**Stated problem:** Every line holding the word "scene" counts once. Give the total, nothing more.

**Data section:**
════════════════════
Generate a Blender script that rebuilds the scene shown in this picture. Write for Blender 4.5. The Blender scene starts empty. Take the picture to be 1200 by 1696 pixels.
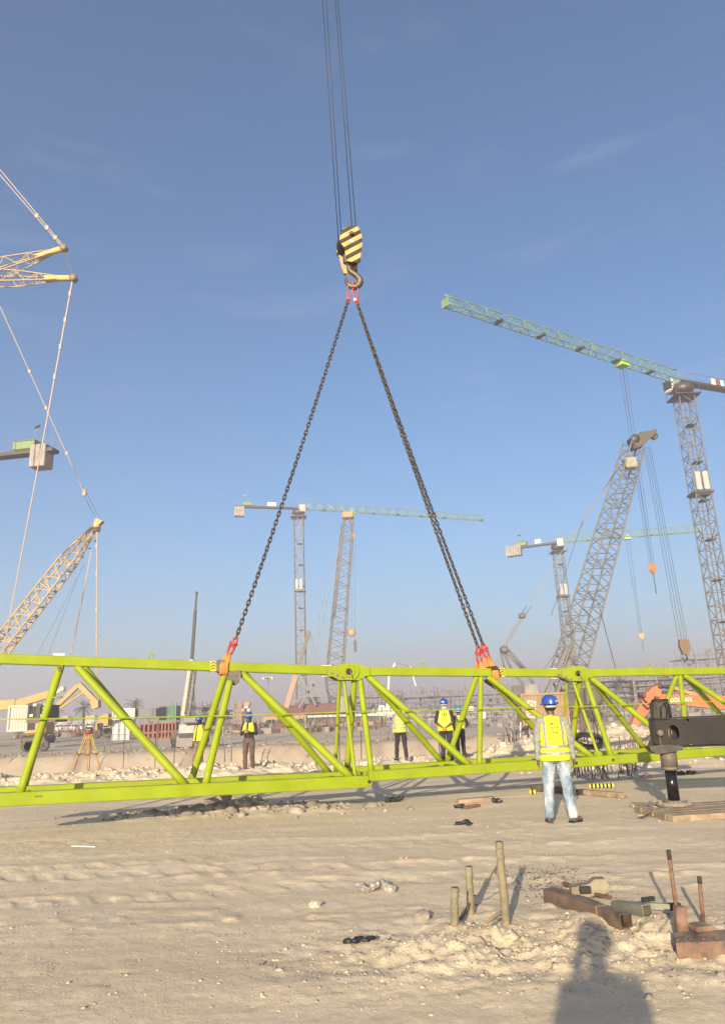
import bpy, math, random
import numpy as np
from mathutils import Vector, Matrix, noise
from mathutils.bvhtree import BVHTree
random.seed(7); rng = np.random.default_rng(7)
SC = bpy.context.scene
COL = SC.collection
# ------------------------------------------------------------------ camera
FPX, CAMH = 1270.0, 1.6
PITCH, ROLL = math.atan(378/FPX), math.radians(2.4)
cam = bpy.data.cameras.new('camera'); camo = bpy.data.objects.new('camera', cam); COL.objects.link(camo)
SC.camera = camo
cam.sensor_fit = 'VERTICAL'; cam.sensor_height = 24.0; cam.lens = FPX/1696*24.0
cam.shift_y = (808-848)/1696.0          # principal point of the photograph
cam.clip_start = 0.05; cam.clip_end = 6000
fw = Vector((0, math.cos(PITCH), math.sin(PITCH))); up0 = Vector((0, -math.sin(PITCH), math.cos(PITCH))); rt0 = Vector((1, 0, 0))
cR, sR = math.cos(ROLL), math.sin(ROLL)
right = rt0*cR - up0*sR; up = rt0*sR + up0*cR
m3 = Matrix((right, up, -fw)).transposed()
camo.matrix_world = Matrix.Translation((0, 0, CAMH)) @ m3.to_4x4()
# ------------------------------------------------------------------ sky, sun, exposure
SUN_AZ, SUN_EL = math.radians(13.5), math.radians(14.3)     # shadows run away from the camera towards azimuth 13.5 deg
world = bpy.data.worlds.new('World'); SC.world = world; world.use_nodes = True
wn, wl = world.node_tree.nodes, world.node_tree.links; wn.clear()
sky = wn.new('ShaderNodeTexSky'); sky.sky_type = 'NISHITA'; sky.sun_disc = False
sky.sun_elevation = SUN_EL; sky.sun_rotation = SUN_AZ + math.pi
sky.altitude = 0; sky.air_density = 1.0; sky.dust_density = .9; sky.ozone_density = 3.6
bg = wn.new('ShaderNodeBackground'); bg.inputs['Strength'].default_value = 0.06
tc = wn.new('ShaderNodeTexCoord'); mp = wn.new('ShaderNodeMapping'); mp.inputs['Scale'].default_value = (1.6, 1.0, 7.0)
mp.inputs['Rotation'].default_value = (0, 0.12, 0.2)
cn = wn.new('ShaderNodeTexNoise'); cn.inputs['Scale'].default_value = 2.6; cn.inputs['Detail'].default_value = 8; cn.inputs['Roughness'].default_value = .62
cn.inputs['Distortion'].default_value = .5
cr = wn.new('ShaderNodeMapRange'); cr.inputs['From Min'].default_value = .55; cr.inputs['From Max'].default_value = .86; cr.inputs['To Max'].default_value = .22
mx = wn.new('ShaderNodeMix'); mx.data_type = 'RGBA'; mx.inputs[7].default_value = (3.4, 3.6, 4.0, 1)
ow = wn.new('ShaderNodeOutputWorld')
wl.new(tc.outputs['Generated'], mp.inputs[0]); wl.new(mp.outputs[0], cn.inputs['Vector']); wl.new(cn.outputs[0], cr.inputs[0])
tint = wn.new('ShaderNodeMix'); tint.data_type = 'RGBA'; tint.blend_type = 'MULTIPLY'; tint.inputs[0].default_value = 1; tint.inputs[7].default_value = (.74, .93, 1.0, 1)
wl.new(sky.outputs[0], tint.inputs[6]); wl.new(cr.outputs[0], mx.inputs[0]); wl.new(tint.outputs[2], mx.inputs[6]); wl.new(mx.outputs[2], bg.inputs[0]); wl.new(bg.outputs[0], ow.inputs[0])
sun = bpy.data.lights.new('sun', 'SUN'); sun.energy = 4.8; sun.angle = math.radians(.6); sun.color = (1, .84, .62)
suno = bpy.data.objects.new('sun', sun); COL.objects.link(suno)
sdir = Vector((math.sin(SUN_AZ)*math.cos(SUN_EL), math.cos(SUN_AZ)*math.cos(SUN_EL), -math.sin(SUN_EL)))
suno.rotation_euler = sdir.to_track_quat('-Z', 'Y').to_euler(); suno.location = (-20, -60, 30)
SC.view_settings.view_transform = 'Standard'; SC.view_settings.look = 'None'
SC.view_settings.exposure = 1.6; SC.view_settings.gamma = 1; SC.view_settings.use_curve_mapping = False
SC.cycles.volume_bounces = 1; SC.cycles.max_bounces = 6; SC.cycles.diffuse_bounces = 3
HAZE_D = 0.0021
# ------------------------------------------------------------------ points of the photograph -> places
CAMP = Vector((0, 0, CAMH))
def ray(px, py):
    x, y = px-600.0, 808.0-py
    xr, yr = x*cR + y*sR, -x*sR + y*cR
    return Vector((xr, FPX*math.cos(PITCH)-yr*math.sin(PITCH), FPX*math.sin(PITCH)+yr*math.cos(PITCH)))
def at(px, py, Y): d = ray(px, py); return CAMP + d*(Y/d.y)
def gnd(px, py, z=0.0): d = ray(px, py); return CAMP + d*((z-CAMH)/d.z)
def on_plane(px, py, P, n): d = ray(px, py); return CAMP + d*((Vector(P)-CAMP).dot(n)/d.dot(n))
# ------------------------------------------------------------------ materials
MATS = {}
def material(name, col, rough=.6, metal=0.0, var=.12, scale=6.0, dust=0.0, bump=0.0, bscale=40.0, coat=0.0, spec=.5, col2=None, emis=None, chips=0):
    if name in MATS: return MATS[name]
    if name not in ('chalky_rock', 'sandy_pebble', 'grey_rubble'): col = tuple(c*.68 for c in col); col2 = tuple(c*.68 for c in col2) if col2 else None
    m = bpy.data.materials.new(name); m.use_nodes = True; n, l = m.node_tree.nodes, m.node_tree.links
    b = n['Principled BSDF']; b.inputs['Roughness'].default_value = rough; b.inputs['Metallic'].default_value = metal
    b.inputs['Specular IOR Level'].default_value = spec
    if coat: b.inputs['Coat Weight'].default_value = coat; b.inputs['Coat Roughness'].default_value = .15
    tc = n.new('ShaderNodeTexCoord'); no = n.new('ShaderNodeTexNoise'); no.inputs['Scale'].default_value = scale; no.inputs['Detail'].default_value = 6
    l.new(tc.outputs['Object'], no.inputs['Vector'])
    r = n.new('ShaderNodeValToRGB'); c2 = col2 or tuple(c*(1-var*2.2) for c in col); c1 = col if col2 else tuple(min(1, c*(1+var)) for c in col)
    r.color_ramp.elements[0].position = .32; r.color_ramp.elements[1].position = .68
    r.color_ramp.elements[0].color = (*c2, 1); r.color_ramp.elements[1].color = (*c1, 1)
    l.new(no.outputs[0], r.inputs[0]); out = r.outputs[0]
    if dust:
        n2 = n.new('ShaderNodeTexNoise'); n2.inputs['Scale'].default_value = scale*.6; n2.inputs['Detail'].default_value = 9; n2.inputs['Roughness'].default_value = .7
        l.new(tc.outputs['Object'], n2.inputs['Vector'])
        ge = n.new('ShaderNodeNewGeometry'); sx = n.new('ShaderNodeSeparateXYZ'); l.new(ge.outputs['Normal'], sx.inputs[0])
        mr = n.new('ShaderNodeMapRange'); mr.inputs['From Min'].default_value = -.2; mr.inputs['From Max'].default_value = 1; mr.inputs['To Min'].default_value = .35; mr.inputs['To Max'].default_value = 1.5
        l.new(sx.outputs['Z'], mr.inputs[0])
        mm = n.new('ShaderNodeMapRange'); mm.inputs['From Min'].default_value = .35; mm.inputs['From Max'].default_value = .75; mm.inputs['To Max'].default_value = dust
        l.new(n2.outputs[0], mm.inputs[0]); mu = n.new('ShaderNodeMath'); mu.operation = 'MULTIPLY'; mu.use_clamp = True
        l.new(mm.outputs[0], mu.inputs[0]); l.new(mr.outputs[0], mu.inputs[1])
        mi = n.new('ShaderNodeMix'); mi.data_type = 'RGBA'; mi.inputs[7].default_value = (.34, .28, .20, 1)
        l.new(mu.outputs[0], mi.inputs[0]); l.new(out, mi.inputs[6]); out = mi.outputs[2]
    if chips:       # scuffs, chipped edges and grease
        n3 = n.new('ShaderNodeTexNoise'); n3.inputs['Scale'].default_value = 9; n3.inputs['Detail'].default_value = 10; n3.inputs['Roughness'].default_value = .78; l.new(tc.outputs['Object'], n3.inputs['Vector'])
        m3_ = n.new('ShaderNodeMapRange'); m3_.inputs['From Min'].default_value = .64; m3_.inputs['From Max'].default_value = .70; m3_.inputs['To Max'].default_value = .75; l.new(n3.outputs[0], m3_.inputs[0])
        mi3 = n.new('ShaderNodeMix'); mi3.data_type = 'RGBA'; mi3.inputs[7].default_value = (.10, .10, .03, 1); l.new(m3_.outputs[0], mi3.inputs[0]); l.new(out, mi3.inputs[6]); out = mi3.outputs[2]
        n4 = n.new('ShaderNodeTexNoise'); n4.inputs['Scale'].default_value = 1.3; n4.inputs['Detail'].default_value = 5; mp4 = n.new('ShaderNodeMapping'); mp4.inputs['Scale'].default_value = (2.5, 2.5, .6); l.new(tc.outputs['Object'], mp4.inputs[0]); l.new(mp4.outputs[0], n4.inputs['Vector'])
        m4_ = n.new('ShaderNodeMapRange'); m4_.inputs['From Min'].default_value = .5; m4_.inputs['From Max'].default_value = .72; m4_.inputs['To Max'].default_value = .22; l.new(n4.outputs[0], m4_.inputs[0])
        mi4 = n.new('ShaderNodeMix'); mi4.data_type = 'RGBA'; mi4.inputs[7].default_value = (.25, .30, .07, 1); l.new(m4_.outputs[0], mi4.inputs[0]); l.new(out, mi4.inputs[6]); out = mi4.outputs[2]
    l.new(out, b.inputs['Base Color'])
    rr = n.new('ShaderNodeMapRange'); rr.inputs['To Min'].default_value = max(.05, rough-.12); rr.inputs['To Max'].default_value = min(1, rough+.12)
    l.new(no.outputs[0], rr.inputs[0]); l.new(rr.outputs[0], b.inputs['Roughness'])
    if bump:
        nb = n.new('ShaderNodeTexNoise'); nb.inputs['Scale'].default_value = bscale; nb.inputs['Detail'].default_value = 5
        l.new(tc.outputs['Object'], nb.inputs['Vector']); bp = n.new('ShaderNodeBump'); bp.inputs['Strength'].default_value = bump; bp.inputs['Distance'].default_value = .02
        l.new(nb.outputs[0], bp.inputs['Height']); l.new(bp.outputs[0], b.inputs['Normal'])
    if emis: b.inputs['Emission Color'].default_value = (*col, 1); b.inputs['Emission Strength'].default_value = emis
    MATS[name] = m; return m
M = material
LIME = M('lime_paint', (.31, .395, .007), .5, 0, .06, 2.2, .05, .06, 60, spec=.2, chips=1)
STEEL = M('dark_steel', (.055, .05, .045), .5, .6, .2, 8, .35, .1)
RUST = M('rusty_steel', (.23, .095, .05), .85, .1, .3, 14, .35, .35, 60, col2=(.09, .045, .03))
BLACK = M('black_rubber', (.012, .012, .013), .6, 0, .1, 8)
CHAIN = M('chain_steel', (.10, .082, .06), .5, .55, .35, 30)
REDP = M('red_paint', (.45, .02, .025), .4, 0, .15, 12, .15)
ORW = M('orange_webbing', (.85, .30, .05), .8, 0, .1, 30, .15, .5, 180)
GREYF = M('grey_padding', (.17, .15, .13), .95, 0, .2, 20, .3, .4, 80)
WHITE = M('white_paint', (.72, .70, .66), .5, 0, .06, 4, .2)
YELC = M('yellow_crane_paint', (.60, .35, .05), .55, 0, .12, .8, .08)
GREYC = M('grey_crane_steel', (.13, .12, .10), .55, .1, .15, .6, .2)
GREYL = M('pale_crane_steel', (.16, .15, .13), .55, .1, .12, .6, .2)
MINT = M('mint_green_jib_paint', (.16, .27, .10), .5, 0, .1, .5, .15)
LGREEN = M('light_green_paint', (.33, .55, .06), .5, 0, .1, .8, .1)
TIMBER = M('weathered_timber', (.34, .25, .16), .9, 0, .25, 9, .35, .4, 70)
CONC = M('dusty_concrete', (.34, .32, .29), .95, 0, .15, 1.2, .3, .3, 12)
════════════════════
**Exercise output:** 2